In the first half of 1980s, The Japan Society for Spring Research held the joint committee which researches shot-peening condition for small springs. This committee proposed optimum shot-peening conditions for steel grades and wire diameters. Resent years, strength of spring material has been targeted to be higher and higher levels. Shot-peening technology has been improving, and new shot-media and multi-shot-peening technology have become to be employed. Therefore, the joint research was needed for high strength spring. Under these circumstances, a research committee for optimizing a shot-peening process was established in September 1996. In this committee, the experimental shot-peening conditions were widely chosen in the possible range of manufacturing parameter. Single shot-peening, double shot-peening, stress shot-peening and hardness of spring were studied. The effect of each shot-peening process on fatigue strength were considered in relation to surface compression stress and surface roughness. For control of shot-peening condition, effectiveness of a harder Almen strip, relation between X-ray radiation field size and wire diameter, and the correction method of residual stress were studied.
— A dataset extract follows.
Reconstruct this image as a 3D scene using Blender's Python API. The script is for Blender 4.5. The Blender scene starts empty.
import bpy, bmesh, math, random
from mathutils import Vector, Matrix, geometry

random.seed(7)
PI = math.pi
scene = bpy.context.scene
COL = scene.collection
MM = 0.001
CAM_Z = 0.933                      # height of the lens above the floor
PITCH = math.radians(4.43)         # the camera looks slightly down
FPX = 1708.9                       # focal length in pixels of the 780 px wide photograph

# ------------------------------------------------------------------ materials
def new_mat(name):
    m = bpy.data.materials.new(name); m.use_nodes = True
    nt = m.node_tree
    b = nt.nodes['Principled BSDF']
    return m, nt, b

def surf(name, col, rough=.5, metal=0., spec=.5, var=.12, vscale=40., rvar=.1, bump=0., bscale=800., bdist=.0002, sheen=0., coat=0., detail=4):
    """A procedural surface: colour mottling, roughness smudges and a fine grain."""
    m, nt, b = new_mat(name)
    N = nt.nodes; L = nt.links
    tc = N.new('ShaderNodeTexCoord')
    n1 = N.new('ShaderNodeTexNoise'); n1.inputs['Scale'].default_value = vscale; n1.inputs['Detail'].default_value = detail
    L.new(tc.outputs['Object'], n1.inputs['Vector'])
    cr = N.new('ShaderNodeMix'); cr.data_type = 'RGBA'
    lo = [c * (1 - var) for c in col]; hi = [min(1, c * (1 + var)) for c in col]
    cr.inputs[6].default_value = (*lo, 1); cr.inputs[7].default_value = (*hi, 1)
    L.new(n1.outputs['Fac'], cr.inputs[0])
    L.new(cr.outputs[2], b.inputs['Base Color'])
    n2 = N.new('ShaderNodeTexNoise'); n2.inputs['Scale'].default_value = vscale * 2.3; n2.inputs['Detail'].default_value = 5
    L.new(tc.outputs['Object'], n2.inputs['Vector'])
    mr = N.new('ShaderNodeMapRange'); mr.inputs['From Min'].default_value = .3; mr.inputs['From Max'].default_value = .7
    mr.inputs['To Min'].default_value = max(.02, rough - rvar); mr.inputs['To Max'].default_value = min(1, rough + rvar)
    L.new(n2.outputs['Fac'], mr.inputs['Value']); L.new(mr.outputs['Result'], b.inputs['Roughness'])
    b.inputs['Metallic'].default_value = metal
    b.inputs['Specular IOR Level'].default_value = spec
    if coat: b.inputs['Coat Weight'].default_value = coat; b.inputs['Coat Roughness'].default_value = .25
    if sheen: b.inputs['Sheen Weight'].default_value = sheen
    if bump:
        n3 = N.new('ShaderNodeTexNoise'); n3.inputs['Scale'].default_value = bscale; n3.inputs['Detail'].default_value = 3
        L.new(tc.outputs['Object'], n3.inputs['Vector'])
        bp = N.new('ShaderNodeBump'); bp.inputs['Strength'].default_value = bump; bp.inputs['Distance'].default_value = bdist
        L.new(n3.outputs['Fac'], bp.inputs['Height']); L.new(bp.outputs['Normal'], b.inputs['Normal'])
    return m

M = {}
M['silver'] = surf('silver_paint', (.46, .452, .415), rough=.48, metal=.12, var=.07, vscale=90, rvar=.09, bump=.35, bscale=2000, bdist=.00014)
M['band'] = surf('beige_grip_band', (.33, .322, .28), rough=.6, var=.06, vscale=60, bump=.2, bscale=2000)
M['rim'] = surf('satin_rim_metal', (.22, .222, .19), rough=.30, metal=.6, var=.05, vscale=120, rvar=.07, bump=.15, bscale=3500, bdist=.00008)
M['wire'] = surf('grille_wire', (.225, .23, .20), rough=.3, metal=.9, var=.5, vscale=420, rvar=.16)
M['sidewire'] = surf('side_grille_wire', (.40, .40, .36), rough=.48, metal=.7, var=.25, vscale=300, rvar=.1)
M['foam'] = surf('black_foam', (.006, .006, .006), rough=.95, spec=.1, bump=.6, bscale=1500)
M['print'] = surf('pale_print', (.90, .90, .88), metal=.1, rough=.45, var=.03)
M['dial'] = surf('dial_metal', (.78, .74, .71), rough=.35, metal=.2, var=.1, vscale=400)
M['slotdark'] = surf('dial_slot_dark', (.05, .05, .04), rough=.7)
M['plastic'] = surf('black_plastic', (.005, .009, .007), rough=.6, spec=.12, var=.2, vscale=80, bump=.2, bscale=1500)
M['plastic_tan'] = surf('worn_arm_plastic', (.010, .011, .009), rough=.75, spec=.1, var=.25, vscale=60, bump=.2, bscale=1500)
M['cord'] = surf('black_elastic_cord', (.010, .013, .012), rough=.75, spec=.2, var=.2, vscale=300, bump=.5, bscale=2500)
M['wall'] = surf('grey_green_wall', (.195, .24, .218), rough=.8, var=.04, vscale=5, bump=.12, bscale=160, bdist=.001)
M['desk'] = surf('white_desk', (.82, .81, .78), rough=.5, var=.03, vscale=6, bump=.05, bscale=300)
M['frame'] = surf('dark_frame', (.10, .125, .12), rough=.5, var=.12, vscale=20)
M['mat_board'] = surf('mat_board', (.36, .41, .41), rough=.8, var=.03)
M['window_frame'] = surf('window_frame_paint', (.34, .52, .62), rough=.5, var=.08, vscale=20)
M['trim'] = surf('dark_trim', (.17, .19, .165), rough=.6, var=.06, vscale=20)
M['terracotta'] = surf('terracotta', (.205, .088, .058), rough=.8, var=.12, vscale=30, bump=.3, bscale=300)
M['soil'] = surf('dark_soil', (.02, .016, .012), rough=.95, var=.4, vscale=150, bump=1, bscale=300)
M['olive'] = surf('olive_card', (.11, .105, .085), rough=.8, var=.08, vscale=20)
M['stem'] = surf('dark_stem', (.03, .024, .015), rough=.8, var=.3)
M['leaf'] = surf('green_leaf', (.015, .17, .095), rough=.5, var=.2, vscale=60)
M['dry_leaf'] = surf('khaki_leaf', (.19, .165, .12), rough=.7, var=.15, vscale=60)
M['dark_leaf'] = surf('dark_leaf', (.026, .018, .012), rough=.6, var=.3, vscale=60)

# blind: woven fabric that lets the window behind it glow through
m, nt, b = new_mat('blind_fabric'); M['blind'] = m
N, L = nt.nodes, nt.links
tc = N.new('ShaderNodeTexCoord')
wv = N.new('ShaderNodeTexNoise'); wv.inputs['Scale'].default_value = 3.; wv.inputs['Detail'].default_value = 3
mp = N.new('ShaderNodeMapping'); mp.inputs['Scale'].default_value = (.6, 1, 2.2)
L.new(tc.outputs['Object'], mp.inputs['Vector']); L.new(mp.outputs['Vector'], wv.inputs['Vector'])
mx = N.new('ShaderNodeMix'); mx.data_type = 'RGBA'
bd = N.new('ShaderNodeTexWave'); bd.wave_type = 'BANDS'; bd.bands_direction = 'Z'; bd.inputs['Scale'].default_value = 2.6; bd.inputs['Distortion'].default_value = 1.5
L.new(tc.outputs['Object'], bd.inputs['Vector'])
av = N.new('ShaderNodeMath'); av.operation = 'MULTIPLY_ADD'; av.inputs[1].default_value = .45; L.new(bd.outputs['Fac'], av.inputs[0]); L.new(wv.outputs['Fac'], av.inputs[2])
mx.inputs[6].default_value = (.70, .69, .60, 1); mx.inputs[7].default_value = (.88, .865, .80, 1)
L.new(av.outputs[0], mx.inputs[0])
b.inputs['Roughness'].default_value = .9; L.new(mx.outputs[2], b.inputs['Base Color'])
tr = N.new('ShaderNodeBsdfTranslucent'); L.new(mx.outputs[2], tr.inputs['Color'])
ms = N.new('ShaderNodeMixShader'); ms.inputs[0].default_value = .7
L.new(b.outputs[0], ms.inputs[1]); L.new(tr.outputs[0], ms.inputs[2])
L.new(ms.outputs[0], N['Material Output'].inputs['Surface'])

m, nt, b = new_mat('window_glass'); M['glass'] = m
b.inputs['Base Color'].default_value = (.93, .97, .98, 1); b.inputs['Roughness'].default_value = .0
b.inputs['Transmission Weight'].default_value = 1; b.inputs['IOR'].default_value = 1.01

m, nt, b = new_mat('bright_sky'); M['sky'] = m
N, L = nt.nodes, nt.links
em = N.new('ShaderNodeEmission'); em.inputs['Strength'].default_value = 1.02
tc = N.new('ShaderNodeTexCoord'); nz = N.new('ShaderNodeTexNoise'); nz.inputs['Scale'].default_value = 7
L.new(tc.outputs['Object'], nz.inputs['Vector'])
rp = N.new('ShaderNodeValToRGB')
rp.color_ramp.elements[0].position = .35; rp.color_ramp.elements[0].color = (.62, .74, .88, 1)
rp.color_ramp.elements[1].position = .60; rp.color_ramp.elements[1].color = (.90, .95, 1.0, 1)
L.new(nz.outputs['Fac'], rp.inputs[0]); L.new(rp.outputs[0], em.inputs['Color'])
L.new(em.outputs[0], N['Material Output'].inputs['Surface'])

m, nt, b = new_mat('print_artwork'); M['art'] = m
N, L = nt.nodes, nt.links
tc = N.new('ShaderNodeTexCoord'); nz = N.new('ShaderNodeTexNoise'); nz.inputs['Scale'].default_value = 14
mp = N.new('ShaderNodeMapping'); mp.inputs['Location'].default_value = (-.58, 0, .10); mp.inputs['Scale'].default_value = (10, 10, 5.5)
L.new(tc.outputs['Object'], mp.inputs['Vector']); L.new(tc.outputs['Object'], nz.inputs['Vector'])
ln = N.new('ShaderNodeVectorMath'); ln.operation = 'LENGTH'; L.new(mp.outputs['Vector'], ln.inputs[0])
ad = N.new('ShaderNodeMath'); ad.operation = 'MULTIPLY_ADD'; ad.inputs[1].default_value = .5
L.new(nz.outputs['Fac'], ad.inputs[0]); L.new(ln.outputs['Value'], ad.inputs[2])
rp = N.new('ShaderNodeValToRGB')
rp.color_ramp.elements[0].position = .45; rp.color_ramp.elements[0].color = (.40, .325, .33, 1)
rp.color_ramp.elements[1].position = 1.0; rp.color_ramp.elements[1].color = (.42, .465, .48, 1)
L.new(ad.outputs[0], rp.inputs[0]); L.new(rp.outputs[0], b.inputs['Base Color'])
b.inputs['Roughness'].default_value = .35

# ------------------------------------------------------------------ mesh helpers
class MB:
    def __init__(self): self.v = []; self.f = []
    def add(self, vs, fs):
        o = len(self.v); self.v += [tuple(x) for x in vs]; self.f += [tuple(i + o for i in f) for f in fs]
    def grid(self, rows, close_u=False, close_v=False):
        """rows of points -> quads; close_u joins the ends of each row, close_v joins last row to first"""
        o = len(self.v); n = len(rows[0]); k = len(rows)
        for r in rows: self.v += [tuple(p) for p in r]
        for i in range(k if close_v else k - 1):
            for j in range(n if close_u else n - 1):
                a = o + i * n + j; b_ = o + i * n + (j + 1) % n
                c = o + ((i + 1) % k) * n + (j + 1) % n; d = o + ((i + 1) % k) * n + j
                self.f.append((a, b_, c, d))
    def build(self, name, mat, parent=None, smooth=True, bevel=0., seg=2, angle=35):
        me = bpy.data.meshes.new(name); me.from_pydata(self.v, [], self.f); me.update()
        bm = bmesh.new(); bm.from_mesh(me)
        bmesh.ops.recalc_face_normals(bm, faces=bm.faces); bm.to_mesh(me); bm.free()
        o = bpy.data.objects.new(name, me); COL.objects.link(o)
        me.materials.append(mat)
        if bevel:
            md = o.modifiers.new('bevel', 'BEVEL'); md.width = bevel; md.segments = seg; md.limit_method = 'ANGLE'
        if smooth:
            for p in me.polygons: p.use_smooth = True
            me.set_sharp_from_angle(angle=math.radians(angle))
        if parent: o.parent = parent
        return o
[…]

The results are summarized as follows.
(1) For high strength spring, a harder Almen Strip with hardness of 58HRC, thickness 1.3mm, is proposed.
(2) Research on suitable shot-peening conditions for high strength spring:
    (a) The difference of torsional and rotary fatigul test is negligible.
    (b) In the case of single shot-peening, higher surface residual stress and smaller surface roughness induced high strength of fatigue
    (c) In the case of double shot-peening, harder and finer shot indicated higher strength of fatigue.
    (d) Stress shot-peening could not be better than double shot-peenig with higher and finer shot.
    (e) Double shot-peening with higher and finer shot indicated the best fatigue strength.
(3) Analysis of fatigue phenomenon for a shot-peened spring
    (a) Compression residual stress on surface is the most effective for improving fatigue strength.
    (b) Stage I type crack first initiates and propagates and then stage I crack transfers into stage II type crack. Magnitude of stage I crack is almost equal to depth of compression residual stress.
(4) X-ray stress measurement:
    (a) In the case of coil spring, X-ray radiation field size should be smaller than 1/2∼1/3 of wire diameter.
    (b) By using FEM method, Heyn's correction equation is practically useful for correction of residual stress.